'Based on historical events on the Victorian goldfields in 1936. It tells the story of a small group of miners and their wives who carried out the first successful 'stay-in' strike in Australia.'
Source: Screen Australia.
Note on origins
A number of sources suggest that Strikebound is based on an unpublished manuscript by Wendy Lowenstein, Dead Men Don't Dig Coal. Material was collected for the book (variously described as a novel or as a series of interviews in the style of Lowenstein's earlier Weevils in the Flour), but this process seems to have post-dated the film.
According to contemporary reports, the inspiration for Strikebound was actually material gathered for Lowenstein's book Weevils in the Flour:
The film's basis is a series of interviews that Wendy Lowenstein, mother of Richard, held with the three leaders of the miners and the women, as part of an oral history research project dealing with the Gippsland coalfields. From what Scottish migrants Agnes and Wattic Doig, together with miner Harry Bell, told her, came the factual elements of the drama.

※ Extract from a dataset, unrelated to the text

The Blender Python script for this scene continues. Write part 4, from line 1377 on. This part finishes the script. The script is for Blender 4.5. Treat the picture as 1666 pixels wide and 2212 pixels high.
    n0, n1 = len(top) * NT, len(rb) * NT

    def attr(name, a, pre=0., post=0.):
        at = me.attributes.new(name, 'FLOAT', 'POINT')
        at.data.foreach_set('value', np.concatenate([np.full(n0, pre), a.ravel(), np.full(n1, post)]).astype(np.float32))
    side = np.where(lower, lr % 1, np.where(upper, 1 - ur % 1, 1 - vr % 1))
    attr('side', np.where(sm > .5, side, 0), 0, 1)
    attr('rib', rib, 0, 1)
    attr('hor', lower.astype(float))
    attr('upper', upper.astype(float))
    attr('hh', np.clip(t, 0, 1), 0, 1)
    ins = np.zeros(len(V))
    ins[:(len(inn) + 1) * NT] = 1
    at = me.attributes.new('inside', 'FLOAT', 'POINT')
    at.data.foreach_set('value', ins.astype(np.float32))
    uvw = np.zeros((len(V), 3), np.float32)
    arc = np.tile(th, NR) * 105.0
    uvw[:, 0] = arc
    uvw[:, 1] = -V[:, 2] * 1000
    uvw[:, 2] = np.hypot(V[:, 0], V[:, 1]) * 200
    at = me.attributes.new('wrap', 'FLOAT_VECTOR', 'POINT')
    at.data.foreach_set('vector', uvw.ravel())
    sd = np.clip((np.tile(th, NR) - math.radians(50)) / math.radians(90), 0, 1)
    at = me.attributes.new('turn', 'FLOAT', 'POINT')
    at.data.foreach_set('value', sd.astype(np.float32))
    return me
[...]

From this originating material, Richard Lowenstein, who learned his craft at Swinburne College where the approach to teaching film-making concentrates on a collective rather than a compartmentalised approach, has fashioned a script that clearly came sufficiently close to reality to gather the approval of Wattie and Agnes Doig, who appear to deliver the film's prologue and epilogue.
Source:
Macdonald, Dougal. '"Strikebound" a Rewarding Political Film,' Canberra Times, 2 January 1985, p.21.